È però agevole osservare che la fattispecie considerata da detta disposizione è ben diversa da quella oggetto di esame nel presente giudizio. In quest'ultimo caso, infatti, la fissazione del prezzo di emissione delle azioni non si pone in correlazione con la limitazione o l'esclusione del diritto di opzione ché anzi il terzo comma dell'art. 2441 c.c. - come si è già posto in evidenza nel precedente paragrafo - presuppone proprio che il diritto di opzione sia stato esercitato.
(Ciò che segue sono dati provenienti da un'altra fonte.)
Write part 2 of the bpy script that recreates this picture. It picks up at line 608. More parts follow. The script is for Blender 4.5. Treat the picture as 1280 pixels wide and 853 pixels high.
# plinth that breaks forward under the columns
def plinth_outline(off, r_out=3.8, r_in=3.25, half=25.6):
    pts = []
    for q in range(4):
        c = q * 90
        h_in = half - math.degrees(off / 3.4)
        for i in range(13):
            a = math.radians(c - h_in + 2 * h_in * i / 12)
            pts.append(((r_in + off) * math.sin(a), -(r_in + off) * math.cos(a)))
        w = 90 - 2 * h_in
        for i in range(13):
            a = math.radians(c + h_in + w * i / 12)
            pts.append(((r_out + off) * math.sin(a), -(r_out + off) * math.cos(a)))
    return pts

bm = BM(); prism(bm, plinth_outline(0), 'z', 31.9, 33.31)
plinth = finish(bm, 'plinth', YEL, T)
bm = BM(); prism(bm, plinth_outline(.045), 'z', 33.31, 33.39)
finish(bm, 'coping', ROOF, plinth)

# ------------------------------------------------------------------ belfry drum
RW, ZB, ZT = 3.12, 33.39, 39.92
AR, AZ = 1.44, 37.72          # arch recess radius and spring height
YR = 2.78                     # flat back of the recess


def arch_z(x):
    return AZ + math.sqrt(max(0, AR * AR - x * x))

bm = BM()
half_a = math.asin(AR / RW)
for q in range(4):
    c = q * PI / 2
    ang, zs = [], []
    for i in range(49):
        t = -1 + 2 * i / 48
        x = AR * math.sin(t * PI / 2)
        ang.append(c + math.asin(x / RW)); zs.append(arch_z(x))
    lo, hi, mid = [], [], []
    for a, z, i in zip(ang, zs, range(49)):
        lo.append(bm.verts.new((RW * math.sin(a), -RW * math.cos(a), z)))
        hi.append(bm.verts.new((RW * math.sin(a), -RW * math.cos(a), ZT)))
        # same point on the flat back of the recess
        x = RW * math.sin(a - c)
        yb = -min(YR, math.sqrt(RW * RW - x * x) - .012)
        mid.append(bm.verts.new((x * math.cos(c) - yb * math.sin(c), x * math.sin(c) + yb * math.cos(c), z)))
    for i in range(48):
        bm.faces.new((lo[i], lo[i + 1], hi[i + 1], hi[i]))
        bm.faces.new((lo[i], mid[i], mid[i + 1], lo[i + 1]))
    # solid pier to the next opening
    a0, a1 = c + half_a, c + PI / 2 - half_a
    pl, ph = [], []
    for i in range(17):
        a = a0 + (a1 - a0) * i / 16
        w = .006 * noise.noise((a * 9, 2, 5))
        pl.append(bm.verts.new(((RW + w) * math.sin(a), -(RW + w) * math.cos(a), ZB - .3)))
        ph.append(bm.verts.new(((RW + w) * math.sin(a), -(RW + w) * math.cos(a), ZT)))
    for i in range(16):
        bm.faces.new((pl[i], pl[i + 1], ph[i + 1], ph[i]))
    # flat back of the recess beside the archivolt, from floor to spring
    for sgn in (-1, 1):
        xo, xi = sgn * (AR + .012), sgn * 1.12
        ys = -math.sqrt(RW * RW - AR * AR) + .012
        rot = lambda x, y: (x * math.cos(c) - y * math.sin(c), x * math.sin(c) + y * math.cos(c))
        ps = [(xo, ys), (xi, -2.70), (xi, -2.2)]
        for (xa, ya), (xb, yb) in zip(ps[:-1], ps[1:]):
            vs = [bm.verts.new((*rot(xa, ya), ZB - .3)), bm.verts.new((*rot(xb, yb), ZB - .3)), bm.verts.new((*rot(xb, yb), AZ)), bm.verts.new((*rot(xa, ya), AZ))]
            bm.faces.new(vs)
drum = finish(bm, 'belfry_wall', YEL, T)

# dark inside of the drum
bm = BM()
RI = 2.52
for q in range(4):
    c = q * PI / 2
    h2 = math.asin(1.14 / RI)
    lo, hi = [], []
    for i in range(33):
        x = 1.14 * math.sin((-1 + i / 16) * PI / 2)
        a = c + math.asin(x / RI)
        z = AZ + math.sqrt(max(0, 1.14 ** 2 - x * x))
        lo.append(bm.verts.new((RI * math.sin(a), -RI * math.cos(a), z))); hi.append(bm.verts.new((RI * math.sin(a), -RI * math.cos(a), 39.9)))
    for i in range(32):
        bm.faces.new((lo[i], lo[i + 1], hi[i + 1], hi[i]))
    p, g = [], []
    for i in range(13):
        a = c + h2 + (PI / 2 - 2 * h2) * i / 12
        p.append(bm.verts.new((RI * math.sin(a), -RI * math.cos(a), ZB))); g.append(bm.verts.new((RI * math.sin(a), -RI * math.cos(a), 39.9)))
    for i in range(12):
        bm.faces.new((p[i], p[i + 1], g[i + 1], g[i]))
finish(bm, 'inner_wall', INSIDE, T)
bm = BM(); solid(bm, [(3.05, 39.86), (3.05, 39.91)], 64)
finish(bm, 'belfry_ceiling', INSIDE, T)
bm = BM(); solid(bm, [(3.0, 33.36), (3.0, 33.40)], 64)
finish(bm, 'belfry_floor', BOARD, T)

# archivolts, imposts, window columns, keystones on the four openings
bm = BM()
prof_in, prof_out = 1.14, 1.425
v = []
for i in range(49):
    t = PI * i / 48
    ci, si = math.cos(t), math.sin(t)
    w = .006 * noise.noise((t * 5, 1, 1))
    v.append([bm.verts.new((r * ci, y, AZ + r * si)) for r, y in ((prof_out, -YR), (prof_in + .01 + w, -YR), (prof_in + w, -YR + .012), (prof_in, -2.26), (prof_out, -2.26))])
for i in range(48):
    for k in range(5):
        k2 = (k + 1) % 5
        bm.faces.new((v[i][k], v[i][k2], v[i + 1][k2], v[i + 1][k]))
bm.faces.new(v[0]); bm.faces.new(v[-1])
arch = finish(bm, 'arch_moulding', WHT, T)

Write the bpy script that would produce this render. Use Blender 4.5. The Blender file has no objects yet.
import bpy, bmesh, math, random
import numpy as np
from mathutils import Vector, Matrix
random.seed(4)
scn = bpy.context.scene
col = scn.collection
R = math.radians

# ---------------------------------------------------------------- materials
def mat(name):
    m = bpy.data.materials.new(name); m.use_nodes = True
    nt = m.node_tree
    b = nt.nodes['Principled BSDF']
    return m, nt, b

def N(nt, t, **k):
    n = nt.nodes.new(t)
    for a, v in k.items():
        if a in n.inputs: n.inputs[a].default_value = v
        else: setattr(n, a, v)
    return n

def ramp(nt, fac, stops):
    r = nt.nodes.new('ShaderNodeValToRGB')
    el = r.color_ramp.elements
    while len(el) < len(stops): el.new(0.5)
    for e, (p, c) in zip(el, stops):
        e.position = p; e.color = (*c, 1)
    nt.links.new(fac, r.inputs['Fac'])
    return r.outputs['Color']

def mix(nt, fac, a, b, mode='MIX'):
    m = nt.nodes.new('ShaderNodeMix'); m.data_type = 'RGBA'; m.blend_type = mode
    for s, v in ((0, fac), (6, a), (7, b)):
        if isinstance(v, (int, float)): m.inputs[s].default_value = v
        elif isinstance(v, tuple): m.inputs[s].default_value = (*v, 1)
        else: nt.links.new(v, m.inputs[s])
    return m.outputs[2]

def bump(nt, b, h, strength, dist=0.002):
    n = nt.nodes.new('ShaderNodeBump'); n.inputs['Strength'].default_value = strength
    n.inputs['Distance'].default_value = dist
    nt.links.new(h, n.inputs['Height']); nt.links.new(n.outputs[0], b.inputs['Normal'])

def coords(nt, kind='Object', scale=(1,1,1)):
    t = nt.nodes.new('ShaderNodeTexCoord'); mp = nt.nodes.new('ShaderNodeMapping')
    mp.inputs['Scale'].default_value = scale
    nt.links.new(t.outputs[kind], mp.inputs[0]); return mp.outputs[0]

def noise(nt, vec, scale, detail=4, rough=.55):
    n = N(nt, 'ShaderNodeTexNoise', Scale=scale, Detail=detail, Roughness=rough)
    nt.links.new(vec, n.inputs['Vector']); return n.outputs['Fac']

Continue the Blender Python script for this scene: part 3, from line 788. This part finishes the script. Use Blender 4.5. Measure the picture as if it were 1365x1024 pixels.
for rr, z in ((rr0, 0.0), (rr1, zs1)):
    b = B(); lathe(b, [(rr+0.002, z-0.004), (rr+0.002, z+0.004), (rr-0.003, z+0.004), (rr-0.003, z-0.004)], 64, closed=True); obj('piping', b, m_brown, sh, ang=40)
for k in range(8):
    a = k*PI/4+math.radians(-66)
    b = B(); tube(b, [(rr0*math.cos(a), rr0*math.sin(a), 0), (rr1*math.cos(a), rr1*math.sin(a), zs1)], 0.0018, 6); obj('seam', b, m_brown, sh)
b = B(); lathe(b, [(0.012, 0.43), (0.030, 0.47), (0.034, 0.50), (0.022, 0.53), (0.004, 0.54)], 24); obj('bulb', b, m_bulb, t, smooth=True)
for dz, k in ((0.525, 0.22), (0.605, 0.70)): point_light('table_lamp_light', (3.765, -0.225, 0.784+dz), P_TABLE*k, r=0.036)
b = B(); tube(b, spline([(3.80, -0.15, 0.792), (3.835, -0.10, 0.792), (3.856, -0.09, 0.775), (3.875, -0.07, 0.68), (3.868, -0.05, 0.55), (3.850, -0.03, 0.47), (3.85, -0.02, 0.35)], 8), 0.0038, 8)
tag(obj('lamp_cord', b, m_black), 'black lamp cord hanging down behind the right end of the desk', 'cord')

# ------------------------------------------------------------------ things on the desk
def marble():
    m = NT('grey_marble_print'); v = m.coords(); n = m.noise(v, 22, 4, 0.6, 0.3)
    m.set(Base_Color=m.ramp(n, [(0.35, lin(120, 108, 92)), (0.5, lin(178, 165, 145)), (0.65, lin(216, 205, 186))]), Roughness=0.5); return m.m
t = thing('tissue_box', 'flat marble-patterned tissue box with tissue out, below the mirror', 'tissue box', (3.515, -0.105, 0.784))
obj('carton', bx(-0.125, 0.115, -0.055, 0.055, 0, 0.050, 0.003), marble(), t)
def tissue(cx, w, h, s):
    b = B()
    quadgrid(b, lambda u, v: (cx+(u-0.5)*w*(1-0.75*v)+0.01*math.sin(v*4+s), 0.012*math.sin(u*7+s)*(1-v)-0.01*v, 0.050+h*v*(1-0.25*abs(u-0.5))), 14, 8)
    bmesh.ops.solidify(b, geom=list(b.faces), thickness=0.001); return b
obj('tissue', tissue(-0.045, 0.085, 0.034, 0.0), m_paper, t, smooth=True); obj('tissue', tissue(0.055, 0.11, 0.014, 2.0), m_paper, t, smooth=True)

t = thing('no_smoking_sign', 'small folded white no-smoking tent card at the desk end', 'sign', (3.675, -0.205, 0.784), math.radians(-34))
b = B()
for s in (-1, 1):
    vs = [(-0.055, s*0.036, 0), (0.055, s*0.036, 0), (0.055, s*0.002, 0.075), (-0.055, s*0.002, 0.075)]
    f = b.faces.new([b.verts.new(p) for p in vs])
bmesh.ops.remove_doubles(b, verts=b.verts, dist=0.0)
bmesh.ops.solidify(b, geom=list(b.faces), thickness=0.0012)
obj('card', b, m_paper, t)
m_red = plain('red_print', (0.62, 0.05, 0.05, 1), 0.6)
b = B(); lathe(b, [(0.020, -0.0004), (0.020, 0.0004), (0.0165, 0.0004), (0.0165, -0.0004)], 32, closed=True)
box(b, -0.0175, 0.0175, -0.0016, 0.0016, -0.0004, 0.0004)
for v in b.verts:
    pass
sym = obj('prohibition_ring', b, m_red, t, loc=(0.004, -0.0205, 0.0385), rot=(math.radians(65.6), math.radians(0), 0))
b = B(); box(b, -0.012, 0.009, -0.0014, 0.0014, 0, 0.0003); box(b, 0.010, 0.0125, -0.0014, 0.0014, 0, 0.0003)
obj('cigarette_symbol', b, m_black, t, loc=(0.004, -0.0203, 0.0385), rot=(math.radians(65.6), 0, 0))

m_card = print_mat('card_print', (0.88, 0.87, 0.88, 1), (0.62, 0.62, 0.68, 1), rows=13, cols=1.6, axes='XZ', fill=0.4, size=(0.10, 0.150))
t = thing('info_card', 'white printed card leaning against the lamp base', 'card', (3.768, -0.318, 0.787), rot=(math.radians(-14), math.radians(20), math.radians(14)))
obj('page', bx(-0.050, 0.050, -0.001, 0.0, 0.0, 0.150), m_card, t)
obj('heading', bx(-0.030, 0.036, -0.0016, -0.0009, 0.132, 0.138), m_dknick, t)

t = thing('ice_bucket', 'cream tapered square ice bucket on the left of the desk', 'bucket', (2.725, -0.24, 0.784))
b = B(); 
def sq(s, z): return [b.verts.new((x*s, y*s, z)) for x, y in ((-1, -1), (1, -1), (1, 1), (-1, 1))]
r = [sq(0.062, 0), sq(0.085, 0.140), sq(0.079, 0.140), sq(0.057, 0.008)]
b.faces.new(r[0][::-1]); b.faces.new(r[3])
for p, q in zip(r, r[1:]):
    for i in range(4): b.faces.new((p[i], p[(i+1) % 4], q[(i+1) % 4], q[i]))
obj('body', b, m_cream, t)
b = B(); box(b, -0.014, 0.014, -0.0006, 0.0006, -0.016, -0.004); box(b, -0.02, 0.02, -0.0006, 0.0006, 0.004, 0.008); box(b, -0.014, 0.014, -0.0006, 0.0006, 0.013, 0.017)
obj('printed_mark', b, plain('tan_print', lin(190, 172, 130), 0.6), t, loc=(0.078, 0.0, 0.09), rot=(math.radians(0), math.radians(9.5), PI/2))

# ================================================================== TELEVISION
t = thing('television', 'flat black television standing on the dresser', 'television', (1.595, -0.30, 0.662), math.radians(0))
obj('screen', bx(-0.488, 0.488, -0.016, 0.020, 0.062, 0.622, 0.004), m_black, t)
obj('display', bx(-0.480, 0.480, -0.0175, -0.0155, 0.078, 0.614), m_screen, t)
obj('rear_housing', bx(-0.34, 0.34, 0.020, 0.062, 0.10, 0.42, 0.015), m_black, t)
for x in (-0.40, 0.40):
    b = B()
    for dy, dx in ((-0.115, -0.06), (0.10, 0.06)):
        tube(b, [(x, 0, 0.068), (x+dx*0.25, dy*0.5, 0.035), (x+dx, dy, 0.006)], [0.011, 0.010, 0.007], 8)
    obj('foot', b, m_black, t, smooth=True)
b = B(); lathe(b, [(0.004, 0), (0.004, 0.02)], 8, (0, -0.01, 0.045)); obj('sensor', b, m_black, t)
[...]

E deve quindi escludersi che ricorrano quelle esigenze di tutela della posizione dei soci che hanno indotto il legislatore, non solo a prevedere che il sovrapprezzo delle azioni di nuova emissione debba essere obbligatorio, ma a stabilire altresì che la sua determinazione debba essere riservata alla competenza dell'assemblea.
Non vi è quindi ragione di escludere che il prezzo di emissione delle azioni inoptate possa essere fissato dagli amministratori, trattandosi dei soggetti cui è riservata la gestione dell'impresa sociale e tra le cui attribuzioni rientra anche quella di dare attuazione, con autonomia di apprezzamento, alle delibere assembleari (Cass. 2l marzo 1981, n. 1722).
Da tale riconoscimento, del resto, non deriva ai soci alcun pregiudizio, una volta che si ammetta che essi sono ammessi ad impugnare le delibere consiliari lesive dei loro diritti prescindendo dalle forme e dai termini stabiliti per il loro annullamento (retro, 4.1).
6 - Anche il ricorso principale deve essere quindi respinto al pari di quelli proposti in via incidentale, con conseguente compensazione delle spese di giudizio.
P.Q.M.
La Corte di Cassazione riunisce i ricorsi e li rigetta, compensando le spese di giudizio.
Così deciso, in Roma, nella camera di consiglio del 27 ottobre 1995.